Sunday, January 28, 2007

Corruption in Haiti’s senate?

Haitian senator Gabriel Fortuné has leveled a charge most grave that his colleagues in the Haitian body politic were bribed in exchange for voting (18 in favor, 16 opposed) for a negotiated resolution to a complex financial squabble between the Banque de la République d'Haïti (BRH) and the Société Caribéenne de Banque S.A. (SOCABANK). Fortuné, a senator from the Union party, stated that several senators were bribed by SOCABANK officials to vote in favor of the resolution and that, as he has already apprised senate president Joseph Lambert of the situation, he will produce proof of the corruption this coming week.

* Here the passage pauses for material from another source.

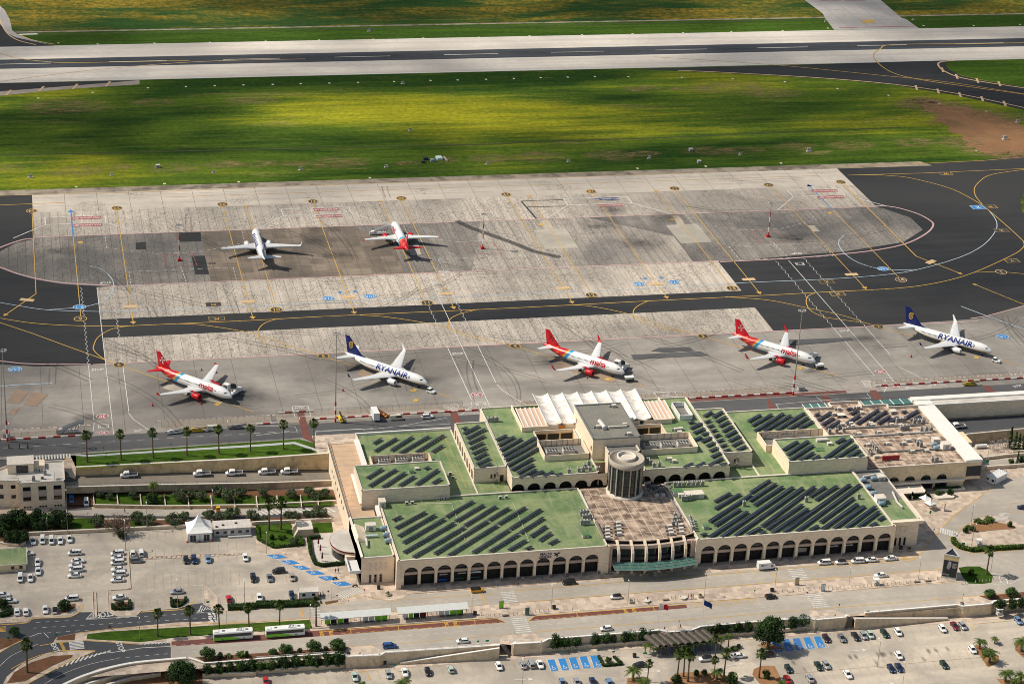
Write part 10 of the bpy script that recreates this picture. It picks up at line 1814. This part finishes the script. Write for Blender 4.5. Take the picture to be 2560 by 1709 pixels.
Kq(BD_,[('A0',550,925),('A0',560,860),('A0',690,830),('A0',690,865),('A0',620,910)],AQ_,ZF+.08);Kq(BD_,[('A0',1040,890),('A0',1040,830),('A0',1180,815),('A0',1185,885)],AQ_,ZF+.08);Kq(BD_,[('A0',1575,862),('A0',1570,790),('A0',1690,785),('A0',1640,858)],AQ_,ZF+.08);Kq(BD_,[('A1',625,815),('A1',750,800),('A1',745,815),('A1',640,840)],AQ_,ZF+.08)
Kq('terminal_forecourt',[('A1',960,690),('A1',1340,700),('A1',1400,745),('A1',1330,790),('A1',1220,803),('A1',1100,785),('A1',985,752)],AF_,ZF+.05);Lq('arcade_pavement',[(112,591.4),(180,592.2),(211,593),(283,591.2),(283,600),(110,600)],AF_,ZF+.1)
Lq(FQ_,[(104,573.6),(143,573.4),(143,581.),(104,581.2)],AF_,ZF+.07);Lq(FQ_,[(147,573.4),(243,573.2),(243,580.9),(147,581.)],AF_,ZF+.07);Lq(FQ_,[(247.5,573.),(296,574),(293,581.6),(247.5,581)],AF_,ZF+.07);Lq('shelter_platform',[(79.6,575.2),(104,574.4),(104,581.2),(79.6,581.2)],AF_,ZF+.07);kerbline('kerb','A1',[(560,1058),(1300,1020),(2200,962)],'',.3,.2)
def person_proto(name_,walk,top,legs,hairm='hair'):
 r=Bq('person','proto','person');st=.28 if walk else .08
 J=[((0,0,.95),.13),((0,0,1.15),.125),((0,0,1.38),.15),((0,0,1.50),.06),((.02,0,1.60),.085),((.02,0,1.70),.095)];E=[(0,1),(1,2),(2,3),(3,4),(4,5)]
 def chain(p,pts):
  for q,rr in pts:J.append((q,rr));E.append((p,len(J)-1));p=len(J)-1
  return p
 for s in(-1,1):
  f=s*st;chain(0,[((0,s*.1,.88),.1),((f*.5+.03,s*.11,.5),.065),((f-.02*(f<0),s*.11,.09),.045),((f+.16,s*.12,.04),.035)])
  w_=chain(2,[((0,s*.19,1.42),.065),((-f*.35,s*.24,1.15),.045),((-f*.8+.05,s*.25,.92),.03),((-f*.85+.07,s*.25,.84),.032)])
  for k in range(4):chain(w_,[((-f*.85+.04+k*.022,s*.255,.80),.011),((-f*.85+.05+k*.022,s*.245,.765-.006*abs(k-1.5)),.009)])
  chain(w_,[((-f*.85+.105,s*.235,.83),.012),((-f*.85+.12,s*.22,.80),.01)])
 me=bpy.data.meshes.new('body');me.from_pydata([j[0]for j in J],E,[]);o=bpy.data.objects.new('body',me);COL.objects.link(o);md=o.modifiers.new('s','SKIN');
 for v_,j in zip(me.skin_vertices[0].data,J):v_.radius=(j[1],j[1]);
 me.skin_vertices[0].data[0].use_root=True
 o.modifiers.new('u','SUBSURF').levels=1;dg=bpy.context.evaluated_depsgraph_get();m2=bpy.data.meshes.new_from_object(o.evaluated_get(dg));bpy.data.objects.remove(o)
 for k in('skin',top,legs):m2.materials.append(M[k])
 for p_ in m2.polygons:z=p_.center.z;y=abs(p_.center.y);p_.material_index=2 if z<.93 and y<.2 else(1 if z<1.5 and z>.9 else 0)
 m2.name='body';obj('body',m2,r)
 b=MB();b.lathe([(.09,-.02),(.105,.03),(.085,.09),(.02,.12)],(.0,0,1.70),12);Aq('hair',b,[hairm],r)
 b=MB();b.box(.115,0,1.66,.03,.025,.04);[b.box(.108,s*.035,1.69,.015,.02,.012)for s in(-1,1)];b.box(.106,0,1.615,.015,.05,.012);[b.box(.02,s*.092,1.67,.03,.015,.05)for s in(-1,1)];Aq('face_features',b,['skin'],r);return r
PR=[person_proto('a',True,CS_,CS_),person_proto('b',True,EO_,CS_),person_proto('c',False,'cloth_red',EO_),person_proto('d',False,GH_,CS_)]
for i,(t,u,v,z,k,a,l)in enumerate((('A0',997,1065,ZF,0,0,'walker in dark clothes on the verge beside the road, left one of two'),('A0',1013,1072,ZF,0,.2,'walker in dark clothes on the verge beside the road, right one of two'),('A1',727,555,ZF,0,1.2,'person in dark clothes on the paving near the blue bays, left one of two'),('A1',752,550,ZF,1,1.2,'person in dark clothes on the paving near the blue bays, right one of two'),('A2',57,675,ZF,0,3.1,'person in black walking along the arcade by the kerb'),('A2',97,630,ZF,3,1.5,'person in pale clothes under the middle arches'),('A2',278,625,ZF,1,0,'person in blue walking under the airport name'),('A2',1610,793,ZF,2,0,'person in red on the median by the white planter'),('A2',1635,790,ZF,0,1,'person in black on the median beside the person in red, left one'),('A2',1652,788,ZF,0,2,'person in black on the median, right one of the group'),('A2',1238,810,ZF,0,1,'person sitting out by the round white planter in dark clothes'),('A2',1537,1062,ZF,0,0,'person in black by the railing behind the shelter'),('A2',1393,1085,ZF,0,2,'person in dark clothes by the railing post'),('A1',1885,935,ZF,0,2,'person in dark clothes at the right end of the bus shelters'),('B0',1140,1480+60,ZF,0,0,'person in black on the terrace road below the office'))):Cq(PR[k],G(t,u,v,z)+Ve((0,0,.08)),a,l,'people on foot')
#light, camera
purge()
w=bpy.data.worlds.new('World');scene.world=w;w.use_nodes=True;t=w.node_tree;bg=t.nodes['Background']
sky=t.nodes.new('ShaderNodeTexSky');sky.sky_type='NISHITA';sky.sun_disc=False
sd=Ve((-.952*cos(rad(49)),.306*cos(rad(49)),sin(rad(49))))
sky.sun_elevation=rad(49);sky.sun_rotation=math.atan2(sd.x,sd.y);sky.air_density=1.;sky.dust_density=2.;sky.ozone_density=1.;sky.altitude=350
t.links.new(Pq(t,1.,sky.outputs[0],(1.,.95,.83),AB_),bg.inputs[0]);bg.inputs[1].default_value=.112
sn=bpy.data.lights.new('sun','SUN');sn.energy=5.;sn.angle=rad(.53);sn.color=(1.,.92,.79)
so=bpy.data.objects.new('sun',sn);COL.objects.link(so);so.rotation_euler=sd.to_track_quat('Z','Y').to_euler();so.location=(0,700,400)
cam=bpy.data.cameras.new('camera');co=bpy.data.objects.new('camera',cam);COL.objects.link(co)
cam.sensor_width=36;cam.lens=FPX/2560*36;cam.clip_start=1;cam.clip_end=20000
co.matrix_world=Matrix(((CR.x,CU.x,-CF.x,CAM.x),(CR.y,CU.y,-CF.y,CAM.y),(CR.z,CU.z,-CF.z,CAM.z),(0,0,0,1)))
scene.camera=co
cl=MB();HC=1500;off=sd*(HC/sd.z);cl.add([(off.x-900,off.y+300,HC),(off.x+1100,off.y+300,HC),(off.x+1100,off.y+1700,HC),(off.x-900,off.y+1700,HC)],[(0,1,2,3)])  # unseen sheet above the view, added to throw cloud shade on the ground
m,t,b=nt(FR_);v=pos_node(t);mp=Nq(t,EB_);mp.inputs['Location'].default_value=(-off.x,-off.y,0);t.links.new(v,mp.inputs[AZ_]);sp=Nq(t,CB_);t.links.new(mp.outputs[0],sp.inputs[0])
def soft(o,a,b_):n=Nq(t,'ShaderNodeMapRange',interpolation_type='SMOOTHSTEP');n.inputs[1].default_value=a;n.inputs[2].default_value=b_;t.links.new(o,n.inputs[0]);return n.outputs[0]
bank=Oq(t,AB_,soft(sp.outputs[0],110,-30),soft(sp.outputs[1],760,690));bank2=Oq(t,AB_,soft(sp.outputs[0],60,-40),soft(sp.outputs[1],960,860))  # alpha banks set over the ground areas to be darkened
nz=Mq(t,Fq(t,Gq(t,mp.outputs[0],.006,.009,0),1.,4,.55),[(.42,.0),(.58,1.)])
far=Oq(t,AB_,soft(sp.outputs[1],900,1010),nz)
b3=Oq(t,AB_,Oq(t,AB_,soft(sp.outputs[0],150,330),soft(sp.outputs[1],990,1030)),soft(sp.outputs[1],1105,1070));b3=Oq(t,BJ_,b3,Oq(t,AB_,soft(sp.outputs[1],1075,1112),soft(sp.outputs[1],1150,1118)));far=Oq(t,BJ_,far,Oq(t,AB_,b3,.85))
d=Oq(t,BJ_,Oq(t,AB_,bank,.5),Oq(t,AB_,bank2,.5));d=Oq(t,BJ_,d,Oq(t,AB_,far,.72));d=Oq(t,BJ_,d,Oq(t,AB_,nz,.22))
t.links.new(d,b.inputs['Alpha']);b.inputs[AP_].default_value=(.9,.9,.9,1);b.inputs[AN_].default_value=1;M[FR_]=m;Qq('cloud_shade_sheet',cl,[FR_])
scene.view_settings.view_transform='Standard';scene.view_settings.look='None';scene.view_settings.exposure=0;scene.view_settings.gamma=1
scene.cycles.pixel_filter_type='BLACKMAN_HARRIS';scene.cycles.filter_width=.95;scene.cycles.max_bounces=5;scene.cycles.transparent_max_bounces=12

Fortuné, it may be recalled, while serving in Haiti‘s Chamber of Deputies, survived an attack that killed deputy Jean-Hubert Feuillé in 1995, and was jailed without trial by the government of Jean-Bertrand Aristide for two weeks during the latter's second term in office in 2001, Last month, he charged that the former president and sectors of his Fanmi Lavalas party were behind much of Haiti’s plague of kidnappings,

The BRH, readers will remember, is the Haitian state financial institution that was left in a shambles following Mr. Aristide’s 2001-2004 turn as Haiti’s president, with the nation’s public deficit measuring 3% of the country’s GDP and the government having defaulted on two separate contracts designed to provide the Haiti with electricity, totaling $12m.

As Haiti is at such a sensitive place right now, with president René Préval looking to conclude his first full year in office (in May) with some tangible benefit to be shown to Haiti’s long-suffering people, the accusations of corruption are particularly worrisome. One hopes a full, thorough and transparent investigation into the matter will soon follow.